- Do this
Say how many lines hold the string "part", and nothing more.

(begin)

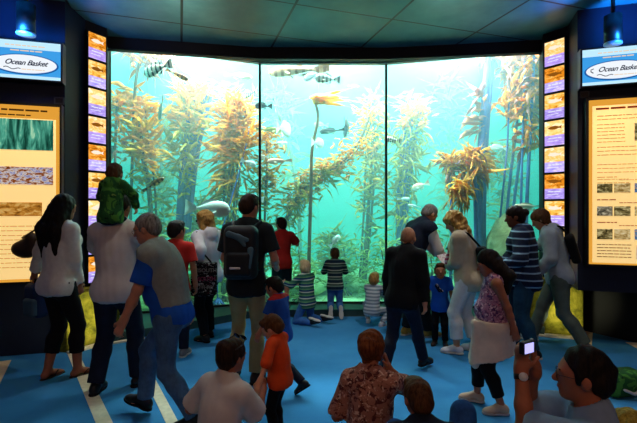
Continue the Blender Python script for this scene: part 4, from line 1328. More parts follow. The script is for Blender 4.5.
            for i, (o, Lf) in enumerate(((.030, .070), (.010, .080), (-.010, .074), (-.029, .058))):
                p = wr + d * (.080 - abs(o) * .12) * Z + th * o * Z * 1.05
                ang = 0.15 + curl * .25
                for j, fr_ in enumerate((.44, .32, .26)):
                    dd = d * math.cos(ang) + n * math.sin(ang) + th * o * 0.9
                    qn = p + nrm(dd) * Lf * fr_ * Z
                    pr.append(Cone(p, qn, fr * (1 - .08 * j), fr * (1 - .08 * (j + 1)), .004 * Z)); p = qn; ang += curl * .85
            p = wr + d * .018 * Z + th * .026 * Z
            q1 = p + nrm(th * .75 + d * .7 + n * .35) * .042 * Z
            q2 = q1 + nrm(th * .25 + d * .85 + n * (.3 + .4 * curl)) * .034 * Z
            pr += [Cone(p, q1, fr * 1.35, fr * 1.15, .012 * Z), Cone(q1, q2, fr * 1.15, fr * .95, .006 * Z)]
            return pr
        s.hL, s.hR = handp(s.elL, s.wrL, -1, s.lhd), handp(s.elR, s.wrR, 1, s.rhd)
        s.footp = []
        for sd in 'LR':
            A, fd, fu = s.feet[sd]; Z = S * (1 + .12 * c)
            rr = np.cross(fd, fu)
            s.footp += [Ell(A - fd * .03 * Z - fu * .045 * Z, (.03 * Z, .038 * Z, .032 * Z), np.stack([rr, fd, fu], 1), .02 * Z), Cone(A - fu * .02 * Z, A + fd * .13 * Z - fu * .058 * Z, .033 * Z, .02 * Z, .03 * Z), Cone(A + fd * .09 * Z - fu * .06 * Z - rr * .012 * Z, A + fd * .155 * Z - fu * .063 * Z + rr * 0.005 * Z, .032 * Z, .02 * Z, .02 * Z, (fu, .5))]
        allp = T + glute + s.aL + s.aR + s.lL + s.lR + s.neckp + s.headp + s.ears + s.hL + s.hR + s.footp
        s.body = sdf_obj('body', allp, s.h, s.skin, s.root)
        # face
        for sd in (-1, 1):
            for nm, mt, pos, r in (('eye', M_white_eye, (sd * .031, .080, .004), (.0135, .010, .0085)), ('iris', M_iris, (sd * .031, .0885, .004), (.006, .004, .0065)), ('eyebrow', M_brow, (sd * .032, .090, .026), (.018, .006, .0042))):
                o = link(nm, ball(mt), None, s.root)
                M = Matrix.LocRotScale(Vector(s.hl(*pos)), Matrix(s.Rh.tolist()).to_quaternion(), Vector(r) * hs)
                o.matrix_local = M
        o = link('lips', ball(M_lips), None, s.root)
        o.matrix_local = Matrix.LocRotScale(Vector(s.hl(0, .0965, -.058)), Matrix(s.Rh.tolist()).to_quaternion(), Vector((.022, .006, .0065)) * hs)
    def dirl(s, d):
        if isinstance(d[0], str): return rotz_(-s.yaw) @ v3(*d[1:])
        return v3(*d)
    # ---------------- clothing
    def sleeve(s, a, sh, el, wr, v, e, flare=0.0):
        out = []
        S = s.S
        if v <= 0.02: return out
        A = a[0]
        t = min(v, 1.0)
        end = sh + (el - sh) * t
        r1 = A.ra + (A.rb - A.ra) * t
        out.append(Cone(sh, end + (nrm(el - sh) * .03 * S if v < 1 else 0), A.ra + e, r1 + e + flare, 0.035 * S, None, [(end, nrm(el - sh))] if v < 1 else []))
        if v > 1.0:
            t = v - 1
            end = el + (wr - el) * t
            out.append(Cone(el, end + nrm(wr - el) * .03 * S, a[1].ra + e, a[2].rb + e * 1.05 + 0.005 * S, 0.03 * S, None, [(end, nrm(wr - el))]))
        return out
    def top(s, mat, name='shirt', sleeve=0.7, hem=0.10, infl=0.014, flare=0.012, hood=False, collar=None, wr=0.004, neck=0.058, zip_=None, seed=1, hemflare=0.0):
        S = s.S; e = infl * S ** 0.5
        pel = s.P - s.u1 * hem * S
        cl = [(pel, -s.u1)]
        pr = [p.grow(e, cl if i < 2 else ()) for i, p in enumerate(s.T)]
        if (sleeve if not isinstance(sleeve, tuple) else max(sleeve)) <= 0.05:
            pr[3] = Cone(s.shL * .62 + s.Sh * .38, s.shR * .62 + s.Sh * .38, s.T[3].ra + e * .7, s.T[3].ra + e * .7, .04 * S)
        pr += [g.grow(e * 1.0, cl) for g in s.glute]
        pr.append(Cone(s.P, pel - s.u1 * .02 * S, .145 * S * s.w + e, (.150 + hemflare) * S * s.w + e, .04 * S, (s.f1, .84), cl))
        bw = (.128 if s.fem else .142) * (1 - .06 * s.c) * S * s.w + e * .6
        pr.append(Cone(s.Wst * .5 + s.Sh * .5 - s.u2 * .06 * S, s.P - s.u1 * .02 * S, bw, bw * 1.02, .06 * S, (s.f1, .76 + .1 * s.c), cl))
        sl = sleeve if isinstance(sleeve, tuple) else (sleeve, sleeve)
        pr += s.sleeve(s.aL, s.shL, s.elL, s.wrL, sl[0], e * 1.05, flare * S) + s.sleeve(s.aR, s.shR, s.elR, s.wrR, sl[1], e * 1.05, flare * S)
        if hood:
            b = s.N - s.f2 * .075 * S - s.u2 * .015 * S
            pr += [Ell(b, (.115 * S, .06 * S, .07 * S), s.R2, .03 * S), Ell(s.N - s.f2 * .11 * S - s.u2 * .07 * S, (.078 * S, .036 * S, .062 * S), s.R2, .03 * S),
                   Cone(s.N + s.r2 * .085 * S, s.N + s.f2 * .08 * S - s.u2 * .06 * S + s.r2 * .03 * S, .035 * S, .03 * S, .03 * S), Cone(s.N - s.r2 * .085 * S, s.N + s.f2 * .08 * S - s.u2 * .06 * S - s.r2 * .03 * S, .035 * S, .03 * S, .03 * S)]
        nk = neck * S * (1.0 + 0.1 * s.c)
        subs = [Ell(s.N + s.u2 * .035 * S + s.f2 * .015 * S, (nk * 1.15, nk * 1.2, .062 * S), s.R2, .01 * S)]
        o = sdf_obj(name, pr, s.h, mat, s.root, wrinkle(wr * S ** .5, 26 / S ** .5, seed), wr * 1.5, subs)
        if collar is not None:
            rr = nk * 1.02
            bm = bmesh.new()
            pts = []
            for i in range(15):
                a = -PI * 1.08 + 0 + (2 * PI * 0.92) * i / 14 - PI * 0.38 + PI * 0.0
                a = PI / 2 + 0.28 + (2 * PI - 0.56) * i / 14
                v = s.N + s.r2 * rr * math.cos(a) + s.f2 * (rr * math.sin(a) + .01 * S) + s.u2 * (.012 - .028 * max(0, math.sin(a))) * S
                pts.append(tuple(v))
            add_tube(bm, pts, [.016 * S] * 15, 8)
            link('collar', bm_mesh('collar', bm, True), collar, s.root)
        return o
    def bottoms(s, mat, name='trousers', leg=1.97, infl=0.012, waist=0.09, flare=0.012, wr=0.004, seed=2):
        S = s.S; e = infl * S ** .5
        wp_ = s.P + s.u1 * waist * S
        cl = [(wp_, s.u1)]
        pr = [s.T[0].grow(e, cl), s.T[1].grow(e, cl)] + [g.grow(e, cl) for g in s.glute]
        for L, hip, kn, ak in ((s.lL, s.hipL, s.knL, s.akL), (s.lR, s.hipR, s.knR, s.akR)):
            t = min(leg, 1.0)
            end = hip + (kn - hip) * t
            if leg <= 1.0:
                d = nrm(kn - hip)
                pr.append(Cone(hip, end + d * .03 * S, L[0].ra + e, L[0].ra + (L[0].rb - L[0].ra) * t + e + flare * 1.8 * S, .04 * S, None, [(end, d)]))
            else:
                pr.append(L[0].grow(e))
                t2 = leg - 1; end = kn + (ak - kn) * t2; d = nrm(ak - kn)
                pr.append(L[1].grow(e, [(end, d)])); pr.append(Cone(L[2].a, ak + d * .03 * S, L[2].ra + e, L[2].rb + e + flare * S, .03 * S, None, [(end, d)]))
        return sdf_obj(name, pr, s.h, mat, s.root, wrinkle(wr * S ** .5, 24 / S ** .5, seed), wr * 1.5)
    def shoes(s, mat, sole, name='shoe', high=0.0):
        S = s.S * (1 + .12 * s.c)
        for sd in 'LR':
            A, fd, fu = s.feet[sd]; r = np.cross(fd, fu); R = np.stack([r, fd, fu], 1)
            gp = A - fu * .062 * S
            pr = [Ell(A - fd * .028 * S - fu * .035 * S, (.040 * S, .050 * S, .052 * S), R, .03 * S), Cone(A - fu * .005 * S + fd * .01 * S, A + fd * .13 * S - fu * .052 * S, .043 * S, .030 * S, .03 * S), Ell(A + fd * .12 * S - fu * .055 * S, (.044 * S, .07 * S, .034 * S), R, .03 * S)]
            if high: pr.append(Cone(A - fu * .02 * S, A + fu * high * S, .045 * S, .046 * S, .02 * S))
            o = sdf_obj(name, pr, max(.006, .0075 * S), mat, s.root, clips=[(gp, -fu)])
            so = [Ell(A - fd * .028 * S - fu * .066 * S, (.043 * S, .055 * S, .06 * S), R, .03 * S), Ell(A + fd * .10 * S - fu * .066 * S, (.047 * S, .095 * S, .06 * S), R, .04 * S)]
            sdf_obj('sole', so, max(.005, .006 * S), sole, o, clips=[(A - fu * .083 * S, -fu), (gp - fu * -.001, fu)])
    def sandals(s, mat):
        S = s.S
        for sd in 'LR':
            A, fd, fu = s.feet[sd]; r = np.cross(fd, fu); R = np.stack([r, fd, fu], 1)
            so = [Ell(A - fd * .02 * S - fu * .09 * S, (.042 * S, .055 * S, .06 * S), R, .03 * S), Ell(A + fd * .10 * S - fu * .09 * S, (.047 * S, .09 * S, .06 * S), R, .04 * S)]
            o = sdf_obj('sandal', so, .006, mat, s.root, clips=[(A - fu * .092 * S, -fu), (A - fu * .072 * S, fu)])
            for e in (-1, 1):
                pts = [A + fd * .13 * S - fu * .05 * S, A + fd * .09 * S - fu * .030 * S + r * e * .025 * S, A + fd * .04 * S - fu * .06 * S + r * e * .045 * S]
                tube_obj('strap', [tuple(p) for p in pts], .006, mat, o, 6)
    # ---------------- hair
    def hair(s, style, mat, length=0.3, name='hair', rough=0.006, seed=5, fringe=True):
        hs, R = s.hs, s.Rh
        E = lambda c, r, k=.03, cl=(): Ell(s.hl(*c), np.array(r) * hs, R, k * hs, cl)
        K = lambda a, b, ra, rb, k=.03, fl=None: Cone(s.hl(*a), s.hl(*b), ra * hs, rb * hs, k * hs, fl)
        fn = R @ nrm([0, .62, -.78])
        subs = [E((0, .125, -.045), (.066, .075, .098), .012)]
        cl = [(s.hl(0, .086, .070), fn)]
        if style in ('short', 'buzz'):
            t = .002 if style == 'buzz' else .006
            pr = [E((0, -.016, .036), (.077 + t, .0965 + t, .091 + t), .03, [(s.hl(0, .080, .070 if style == 'short' else .085), R @ nrm([0, .58, -.82]))]),
                  E((0, -.058, -.012), (.064 + t * .5, .054 + t * .5, .064), .04, [(s.hl(0, -.030, 0), R @ nrm([0, 1, -.25]))])]
            for sd in (-1, 1): pr.append(E((sd * .068, .022, .012), (.010, .016, .034), .02))
            if style == 'short' and fringe: pr.append(E((0, .052, .092), (.060, .040, .028), .04))
        elif style == 'bob':
            pr = [E((0, -.014, .034), (.090, .110, .104)), K((.060, -.02, .03), (.066, -.02, -.055), .034, .020), K((-.060, -.02, .03), (-.066, -.02, -.055), .034, .020), K((0, -.06, .0), (0, -.055, -.065), .062, .040)]
        elif style == 'curly':
            pr = [E((0, -.016, .040), (.105, .118, .108)), K((.07, -.02, .03), (.085, -.03, -.13), .045, .04), K((-.07, -.02, .03), (-.085, -.03, -.13), .045, .04), K((0, -.07, .0), (0, -.085, -.16), .075, .06)]
            rough = max(rough, .016)
        elif style in ('long', 'tail', 'bun', 'updo'):
            pr = [E((0, -.016, .034), (.088, .110, .104)), E((0, -.06, -.03), (.07, .055, .07))]
            dn = v3(0, 0, -1)
            if style == 'long':
                b0 = s.hl(0, -.085, -.03)
                back = -s.f2
                for x in (-.05, 0, .05):
                    st = s.hl(x * 1.1, -.075, -.02); en = st + dn * length + back * (.06 * hs) + s.Rh[:, 0] * x * .5
                    mid = st + dn * length * .45 + back * .075 * hs + s.Rh[:, 0] * x * .6
                    pr += [Cone(st, mid, .052 * hs, .064 * hs, .03 * hs), Cone(mid, en, .064 * hs, .034 * hs, .03 * hs)]
                for x in (-1, 1): pr.append(K((x * .07, -.02, .03), (x * .088, -.03, -.14), .03, .026))
            elif style == 'tail':
                st = s.hl(0, -.105, .03); m = st - s.f2 * .05 * hs + dn * .05 * hs; en = m + dn * length - s.f2 * .0
                pr += [Cone(st, m, .03 * hs, .036 * hs, .02 * hs), Cone(m, en, .042 * hs, .02 * hs, .02 * hs)]
            elif style == 'bun':
                pr += [E((0, -.125, .03), (.045, .04, .045), .015)]
            elif style == 'updo':
                pr += [E((0, -.075, .07), (.075, .055, .05), .04), E((0, -.09, .0), (.06, .04, .05), .03)]
        if style not in ('short', 'buzz'):
            subs.append(E((0, .10, -.14), (.12, .10, .075), .01))
        return sdf_obj(name, pr, s.h * 0.85, mat, s.root, wrinkle(rough * hs, 75 / hs, seed, .35), rough * 1.5, subs,
                       clips=() )
    def glasses(s, mat, sunny=None):
        hs = s.hs
        bm = bmesh.new()
        for sd in (-1, 1):
            pts = [tuple(s.hl(sd * .033 + .021 * math.cos(a), .104, .002 + .017 * math.sin(a))) for a in [2 * PI * i / 14 for i in range(15)]]
            add_tube(bm, pts, 0.0014 * hs, 6, False)
            add_tube(bm, [tuple(s.hl(sd * .054, .102, .006)), tuple(s.hl(sd * .078, .05, .008)), tuple(s.hl(sd * .080, -.01, .006))], 0.0014 * hs, 6)
        add_tube(bm, [tuple(s.hl(-.012, .106, .006)), tuple(s.hl(.012, .106, .006))], 0.0014 * hs, 6)
        o = link('eyeglasses', bm_mesh('eyeglasses', bm, True), mat, s.root)
        if sunny:
            for sd in (-1, 1):
                l = link('lens', ball(sunny), None, o)
                l.matrix_local = Matrix.LocRotScale(Vector(s.hl(sd * .033, .104, .002)), Matrix(s.Rh.tolist()).to_quaternion(), Vector((.021, .003, .017)) * hs)
        return o
    def part(s, name, prims, mat, h=None, wr=0.0, seed=3, subs=(), clips=()):
        return sdf_obj(name, prims, h or s.h, mat, s.root, wrinkle(wr, 25, seed) if wr else None, wr * 1.5, subs, clips)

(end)

- Complete answer
2